GENEVA - United Nations and Russian officials on Tuesday warned against an attack by Saudi-led coalition forces on the rebel-held Yemeni port of Hodeidah, the aid lifeline for a country where millions of people are in desperate need of food.

The warring factions must ensure deliveries of food and other aid to starving people, UN officials said at a donor conference in Geneva.

"Across Yemen, hunger and malnutrition have reached unprecedented levels and the threat of famine looms large. The country is on the brink of catastrophe," said David Beasley, executive director of the UN World Food Programme.

The government, backed by Saudi Arabia and the West, have been fighting Houthi rebels aligned with Iran for more than two years in a war that has killed at least 10,000 people.

A Saudi-led military coalition is preparing an assault on Houthi-held Hodeidah, which lies on the Red Sea and is the point of entry for nearly 80 percent of Yemen's food imports.

"The Hodeidah port is a critical lifeline," Beasley told the UN-organised conference. "Any disruption to the port would gravely hamper efforts to prevent famine."

Yemeni officials said earlier this month the government and its allies had positioned two brigades for a possible attack, one 230 km (140 miles) north of Hodeidah and the other 130 km (80 miles) to the south. Air strikes by the Saudi-led coalition have hampered humanitarian operations to import food and fuel supplies, the United Nations says. Five cranes at the port have been destroyed, forcing dozens of ships to wait offshore for their turn to dock. UN Emergency Relief Coordinator Stephen O'Brien told Reuters on Monday the port had only one operational crane to offload cargo following previous attacks.

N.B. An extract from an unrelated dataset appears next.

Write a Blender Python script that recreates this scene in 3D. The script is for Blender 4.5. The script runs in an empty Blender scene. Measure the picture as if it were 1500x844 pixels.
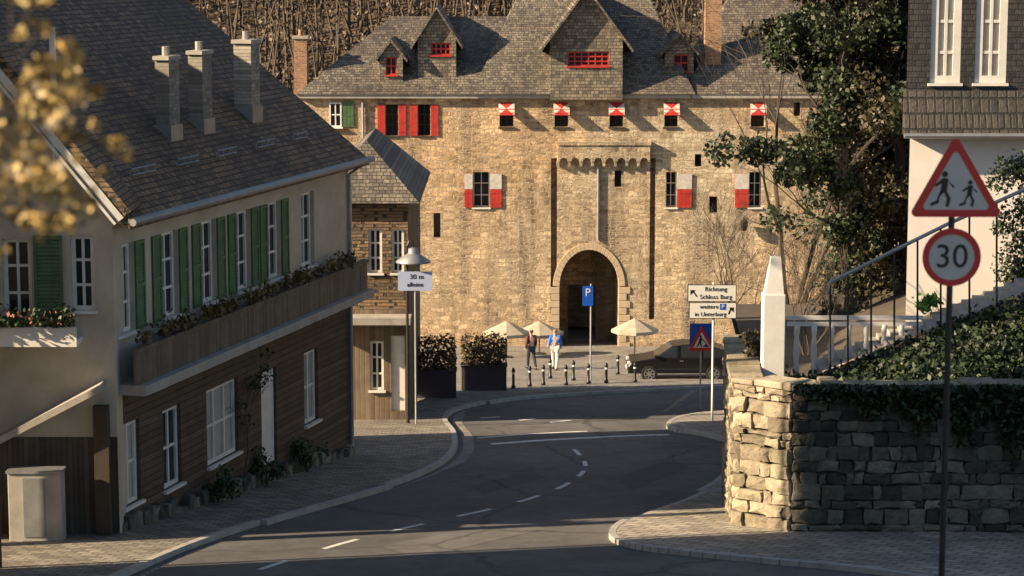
import bpy, bmesh, math, random
import numpy as np
from mathutils import Matrix, Vector
R = math.radians
sc = bpy.context.scene
COL = sc.collection
rnd = random.Random(7)

# ------------------------------------------------------------------ camera geometry
F = 3400.0; CX, CY = 750.0, 422.0; PITCH = R(8.37)
cp, sp = math.cos(PITCH), math.sin(PITCH)
def ray(X, Y):
    u, v = (X-CX)/F, (CY-Y)/F
    return Vector((u, cp+v*sp, -sp+v*cp))
def P(X, Y, y):                       # surveyed point seen at (X, Y) lying y metres ahead
    d = ray(X, Y); return d*(y/d.y)
def gz(y): return -8-0.1*min(y, 112)
def G(X, Y, dz=0.0):                  # surveyed point on the sloping street
    d = ray(X, Y); t = -8/(d.z+0.1*d.y); p = d*t; p.z += dz; return p

# ------------------------------------------------------------------ mesh builder
class MB:
    def __init__(s, M=None): s.v=[]; s.f=[]; s.mi=[]; s.m=0; s.M=M or Matrix.Identity(4)
    def add(s, vs, fs):
        o=len(s.v); s.v += [s.M @ Vector(p) for p in vs]
        for f in fs: s.f.append([o+i for i in f]); s.mi.append(s.m)
    def box(s, a, b, T=None):
        (x0,y0,z0),(x1,y1,z1)=a,b
        vs=[(x0,y0,z0),(x1,y0,z0),(x1,y1,z0),(x0,y1,z0),(x0,y0,z1),(x1,y0,z1),(x1,y1,z1),(x0,y1,z1)]
        if T: vs=[T@Vector(p) for p in vs]
        s.add(vs,[(0,3,2,1),(4,5,6,7),(0,1,5,4),(1,2,6,5),(2,3,7,6),(3,0,4,7)])
    def stone(s,a,b,g,j=.035):
        (x0,y0,z0),(x1,y1,z1)=a,b; q=lambda v,k: v+g.uniform(-k,k)
        m=min(j,(x1-x0)*.22,(z1-z0)*.22); n=6; cx,cz=(x0+x1)/2,(z0+z1)/2; fr=[]; bk=[]
        for k,(sx,sz) in enumerate(((-1,-1),(0,-1),(1,-1),(1,0),(1,1),(0,1),(-1,1),(-1,0))):
            x=cx+sx*(x1-x0)/2+g.uniform(-m,m); z=cz+sz*(z1-z0)/2+g.uniform(-m,m); fr.append((x,y0+g.uniform(-.03,.03),z)); bk.append((x,y1,z))
        ctr=(cx+g.uniform(-m,m),y0-g.uniform(.0,.06),cz+g.uniform(-m,m))
        s.add(fr+bk+[ctr],[(k,(k+1)%8,16) for k in range(8)]+[(k,8+k,8+(k+1)%8,(k+1)%8) for k in range(8)])
    def quad(s,a,b,c,d): s.add([a,b,c,d],[(0,1,2,3)])
    def poly(s,pts): s.add(pts,[tuple(range(len(pts)))])
    def prism(s,pts,vec):
        n=len(pts); vec=Vector(vec); p=[Vector(q) for q in pts]
        s.add(p+[q+vec for q in p],[tuple(range(n-1,-1,-1)),tuple(range(n,2*n))]+[(i,(i+1)%n,n+(i+1)%n,n+i) for i in range(n)])
    def tube(s,path,r,n=8,cap=True):
        path=[Vector(p) for p in path]; rs=r if isinstance(r,(list,tuple)) else [r]*len(path)
        vs=[]
        for i,p in enumerate(path):
            d=(path[min(i+1,len(path)-1)]-path[max(i-1,0)]).normalized()
            a=d.cross(Vector((0,0,1)))
            if a.length<1e-3: a=Vector((1,0,0))
            a.normalize(); b=d.cross(a)
            vs+= [p+(a*math.cos(2*math.pi*k/n)+b*math.sin(2*math.pi*k/n))*rs[i] for k in range(n)]
        fs=[(i*n+k,i*n+(k+1)%n,(i+1)*n+(k+1)%n,(i+1)*n+k) for i in range(len(path)-1) for k in range(n)]
        if cap: fs+= [tuple(range(n-1,-1,-1)),tuple(range((len(path)-1)*n,len(path)*n))]
        s.add(vs,fs)
    def lathe(s,prof,c,n=14):           # prof: (r,z)
        c=Vector(c); vs=[c+Vector((r*math.cos(2*math.pi*k/n),r*math.sin(2*math.pi*k/n),z)) for r,z in prof for k in range(n)]
        m=len(prof)
        fs=[(i*n+k,i*n+(k+1)%n,(i+1)*n+(k+1)%n,(i+1)*n+k) for i in range(m-1) for k in range(n)]
        fs+=[tuple(range(n-1,-1,-1)),tuple(range((m-1)*n,m*n))]
        s.add(vs,fs)
    def wall(s,u0,u1,v0,v1,holes,depth=.25,w=0.0):   # sheet in local x-z, outward -y, real reveals
        us=sorted({u0,u1,*[h[0] for h in holes],*[h[1] for h in holes]}); us=[u for u in us if u0<=u<=u1]
        vs=sorted({v0,v1,*[h[2] for h in holes],*[h[3] for h in holes]}); vs=[v for v in vs if v0<=v<=v1]
        for a,b in zip(us,us[1:]):
            for c,d in zip(vs,vs[1:]):
                mu,mv=(a+b)/2,(c+d)/2
                if any(h[0]<mu<h[1] and h[2]<mv<h[3] for h in holes): continue
                s.quad((a,w,c),(b,w,c),(b,w,d),(a,w,d))
        for h in holes:
            a,b,c,d=h[:4]; e=w+depth
            s.quad((a,w,c),(a,e,c),(b,e,c),(b,w,c)); s.quad((a,w,d),(b,w,d),(b,e,d),(a,e,d))
            s.quad((a,w,c),(a,w,d),(a,e,d),(a,e,c)); s.quad((b,w,c),(b,e,c),(b,e,d),(b,w,d))
    def build(s,name,mats,parent=None,smooth=False,bevel=0):
        me=bpy.data.meshes.new(name); me.from_pydata([tuple(p) for p in s.v],[],s.f)
        for m in (mats if isinstance(mats,(list,tuple)) else [mats]): me.materials.append(m)
        if any(s.mi): me.polygons.foreach_set('material_index',s.mi)
        if smooth: me.polygons.foreach_set('use_smooth',[True]*len(s.f))
        o=bpy.data.objects.new(name,me); COL.objects.link(o)
        if parent is not None: par(o,parent)
        if bevel:
            b=o.modifiers.new('bevel','BEVEL'); b.width=bevel; b.segments=2; b.limit_method='ANGLE'
        return o
LOC={}
def world_of(o): return LOC.get(o.name, Matrix.Identity(4))
def par(o,parent):
    o.parent=parent; o.matrix_parent_inverse=world_of(parent).inverted(); LOC[o.name]=Matrix.Identity(4)
    if o.location.length==0: pass
def tag(o,label=None,cat=None,group=None,kind=None):
    if label: o['label']=label
    if cat: o['category']=cat
    if group: o['group']=group
    if kind: o['kind']=kind
    return o
def thing(name,label,cat,loc,group=None):
    o=bpy.data.objects.new(name,None); COL.objects.link(o); o.location=loc; o.empty_display_size=.3
    LOC[o.name]=Matrix.Translation(Vector(loc)); return tag(o,label,cat,group)
def copy_tree(o,loc=None,parent=None):
    c=o.copy(); COL.objects.link(c)
    if parent is not None: c.parent=parent
    if loc is not None: c.location=loc
    for ch in list(o.children): copy_tree(ch,None,c)
    return c
def frame(o,ex,ey):
    ex=Vector(ex).normalized(); ey=Vector(ey).normalized(); ez=ex.cross(ey)
    M=Matrix.Identity(4)
    for i in range(3): M[i][0]=ex[i]; M[i][1]=ey[i]; M[i][2]=ez[i]; M[i][3]=o[i]
    return M
def on(M,X,Y,w=0.0):                   # pixel ray meets the facade plane: local (u, v)
    Mi=M.inverted(); o=Mi@Vector((0,0,0)); d=(Mi.to_3x3())@ray(X,Y); t=(w-o.y)/d.y; p=o+d*t; return p.x,p.z

# ------------------------------------------------------------------ materials
def newmat(name):
    m=bpy.data.materials.new(name); m.use_nodes=True; nt=m.node_tree; b=nt.nodes['Principled BSDF']; return m,nt,b
def N(nt,t,**k):
    n=nt.nodes.new(t)
    for a,v in k.items():
        if a in n.inputs.keys() if isinstance(a,str) else False: n.inputs[a].default_value=v
        else: setattr(n,a,v)
    return n
def ramp(nt,stops,inp):
    n=nt.nodes.new('ShaderNodeValToRGB'); e=n.color_ramp.elements
    while len(e)<len(stops): e.new(.5)
    for i,(p,c) in enumerate(stops): e[i].position=p; e[i].color=(*c,1)
    nt.links.new(inp,n.inputs[0]); return n.outputs[0]
def sc_col(c,k): return tuple(min(1,x*k) for x in c)
def mixc(nt,a,b,f,mode='MIX'):
    n=nt.nodes.new('ShaderNodeMix'); n.data_type='RGBA'; n.blend_type=mode
    for i,x in ((6,a),(7,b),(0,f)):
        if hasattr(x,'links') or isinstance(x,bpy.types.NodeSocket): nt.links.new(x,n.inputs[i])
        else: n.inputs[i].default_value = (*x,1) if isinstance(x,tuple) else x
    return n.outputs[2]
def coords(nt,ang=0.0,vz=1.0,swap=False):
    tc=nt.nodes.new('ShaderNodeTexCoord'); sx=nt.nodes.new('ShaderNodeSeparateXYZ'); nt.links.new(tc.outputs['Object'],sx.inputs[0])
    d=nt.nodes.new('ShaderNodeVectorMath'); d.operation='DOT_PRODUCT'; d.inputs[1].default_value=(math.cos(ang),math.sin(ang),0)
    nt.links.new(tc.outputs['Object'],d.inputs[0])
    c=nt.nodes.new('ShaderNodeCombineXYZ')
    nt.links.new(d.outputs['Value'],c.inputs[0])
    mz=nt.nodes.new('ShaderNodeMath'); mz.operation='MULTIPLY'; mz.inputs[1].default_value=vz; nt.links.new(sx.outputs[2],mz.inputs[0])
    nt.links.new(mz.outputs[0],c.inputs[1])
    return tc.outputs['Object'],c.outputs[0]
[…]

The coalition has accused the Houthis of using the port to smuggle weapons and has tried to block ships from entering. Russian Deputy Foreign Minister Gennady Gatilov told the conference that Russia could not accept what he called a blockade. "There are also worrying rumours about an assault on Hodeidah and then a move to on Sanaa, this is something we cannot allow to happen," he said. Gatilov called for a resumption of U.N-sponsored peace talks, which have been stalled for months. "While war is still raging in Yemen, the only winner here will be ISIS, al-Qaeda in the Arab Peninsula and other terrorists and extremists, under whose control whole territories have fallen," he said.

 UN Secretary General Antonio Guterres said nearly 19 million people, or two-thirds of Yemen's population, needed emergency aid. One child under the age of five dies of preventable causes every 10 minutes, he said.

He renewed a call for peace talks and urged all parties to allow the unimpeded passage of humanitarian aid by air, sea and land. "All infrastructure must remain open and operational," he said. Yemeni Prime Minister Ahmed Obeid Bin Daghr said his Aden-based government, which controls only part of the country, would allow access for aid supplies. "We are ready to open new corridors for this aid," he said.

A UN appeal for $2.1 billion for Yemen is only 15 percent covered, Guterres said at the conference opening.

Initial pledges announced at the conference included $150 million from Saudi Arabia, $100 million from Kuwait, $94 million from the United States, and 116 million euros from the European Commission.

The World Food Programme said it reached five million people last month with rations but said it needs to scale up deliveries to reach 9 million deemed "severely food insecure".